Stop Comparing Your Life To Your Friends’ Social Media Accounts
You are able to pick and choose what you post about and add a nice little Instagram-filtered photo to go right along with it. On social media, everything is coming up Sutro.
Let’s face it: whether you’ve fallen into the mundane 9-5 routine of sitting at a desk and staring a computer screen all day or are trying to kill time in that super boring lecture you really didn’t want to take, chances are good you turn to social media to relieve you of your boredom. It is almost guaranteed that in order to wake yourself up in the morning mentally and adjust your eyes to the natural lighting, you dim that iPhone screen and scroll though that newsfeed to catch up on the latest drama before embarking on your real world journey. Namaste. You may even spend an extra few minutes in the parking lot checking your twitter feed before you actually get out and start your day. Don’t even pretend that you haven’t been caught taking a Snapchat selfie in your car or at your desk during your down time.
I will never say that social media is a bad thing. It’s great! But as you scroll through each avenue of social media to escape the reality that you have actually entered the real world, you probably see how much fun everyone else is having and you doubt your success.

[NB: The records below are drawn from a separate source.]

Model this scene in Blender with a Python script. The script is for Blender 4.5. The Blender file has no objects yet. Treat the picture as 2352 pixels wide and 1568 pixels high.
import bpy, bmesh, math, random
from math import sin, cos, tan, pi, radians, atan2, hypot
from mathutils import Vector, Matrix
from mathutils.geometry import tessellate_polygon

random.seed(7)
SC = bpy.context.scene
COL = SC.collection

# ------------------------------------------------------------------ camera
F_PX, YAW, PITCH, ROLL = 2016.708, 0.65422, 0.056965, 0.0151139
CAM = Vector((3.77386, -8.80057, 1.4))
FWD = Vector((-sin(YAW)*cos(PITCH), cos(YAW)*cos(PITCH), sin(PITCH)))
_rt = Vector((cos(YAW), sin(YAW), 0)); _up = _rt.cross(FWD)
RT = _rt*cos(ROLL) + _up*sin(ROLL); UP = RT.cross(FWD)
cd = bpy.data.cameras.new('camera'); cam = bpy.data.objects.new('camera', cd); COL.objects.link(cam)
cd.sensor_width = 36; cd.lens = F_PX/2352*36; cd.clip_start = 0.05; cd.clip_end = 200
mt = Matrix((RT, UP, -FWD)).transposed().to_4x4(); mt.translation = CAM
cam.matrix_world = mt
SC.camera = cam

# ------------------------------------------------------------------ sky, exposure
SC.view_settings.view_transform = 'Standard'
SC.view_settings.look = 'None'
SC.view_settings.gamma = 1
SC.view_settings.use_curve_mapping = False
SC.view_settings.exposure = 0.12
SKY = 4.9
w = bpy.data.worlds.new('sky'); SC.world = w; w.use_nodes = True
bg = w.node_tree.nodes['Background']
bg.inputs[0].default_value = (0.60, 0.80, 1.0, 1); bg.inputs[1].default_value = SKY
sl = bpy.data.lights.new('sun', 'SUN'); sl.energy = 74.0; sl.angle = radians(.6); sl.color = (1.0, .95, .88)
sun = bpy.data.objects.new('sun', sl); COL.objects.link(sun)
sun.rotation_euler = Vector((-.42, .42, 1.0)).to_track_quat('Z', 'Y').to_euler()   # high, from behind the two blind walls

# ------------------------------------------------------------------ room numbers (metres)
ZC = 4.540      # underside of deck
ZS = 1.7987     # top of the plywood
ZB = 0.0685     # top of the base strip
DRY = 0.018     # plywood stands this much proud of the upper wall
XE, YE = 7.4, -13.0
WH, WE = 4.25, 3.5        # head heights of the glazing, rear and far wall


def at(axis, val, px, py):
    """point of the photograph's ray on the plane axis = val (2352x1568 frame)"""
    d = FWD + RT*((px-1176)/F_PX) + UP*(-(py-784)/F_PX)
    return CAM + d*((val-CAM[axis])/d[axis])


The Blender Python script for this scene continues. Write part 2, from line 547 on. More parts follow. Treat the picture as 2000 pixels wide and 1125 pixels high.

You begin to second guess your most recent good review or new client referral. You begin to lose confidence in your own work because you see the leaps and bounds that others are making in their own professional endeavors, and where are you? Floundering. Scrolling Facebook. Seeped in your own jealousy.
You need to stop doing this, because what you don’t see on people’s timelines is that everyone’s life is a little bit mundane sometimes. Really. They just aren’t tweeting about it, because, well, it gets boring fast. Imagine if you woke up every morning and read a news feed consisting of only “Slept through my alarm again #oops” “Fell asleep watching TV last night #rager ” or “Big day of doing laundry and grocery shopping ahead of me #dontstopmenow.” And even if people do post these things, it’s usually with a fair amount of self-deprecating humor attached to it. Real amount of FOMO there, right?
The great thing about the world of online persona is that you can literally edit your life to make it seem better than it is. You are able to pick and choose what you post about and add a nice little Instagram-filtered photo to go right along with it. On social media, everything is coming up Sutro. We are all guilty of doing this, really: every time I go on a vacation, I make sure to snap a photo of the scenery and upload it right to Facebook.We anticipate the likes and comments that will follow because in that moment, we finally feel like we are the ones that are being envied. No one deliberately tries to make people feel like their own lives suck, they do it because no one cares about what they ate for breakfast… unless a shirtless man delivered them a gourmet breakfast in bed, of course. (In that case, please ‘gram that immediately, with zero shame.)
The key thing to be mindful of here is the hard truth that everyone’s life is a little bit boring sometimes. If life weren’t boring, than we wouldn’t appreciate how much fun we are having when we actually leave our 9-5 and reap the benefits of being financially able to go out and have a good time. We live in a world where we must work for and earn the successes that we are granted. Be mindful that even if your Facebook friends are heiresses of the throne or just genuinely extremely smart and dedicated, their success should not be compared to yours.
The perception that we have of ourselves is more critical than the way the rest of the world views us. Give yourself the benefit of the doubt. You are working hard and one day, at your own pace, you will feel like you have reached your fullest potential. Stop comparing your life to others by looking at their social media pages, it is an edited persona of themselves and they have left out the mundane that no one would care to follow or “like”. Don’t let a few hundred measly pixels make you doubt your success.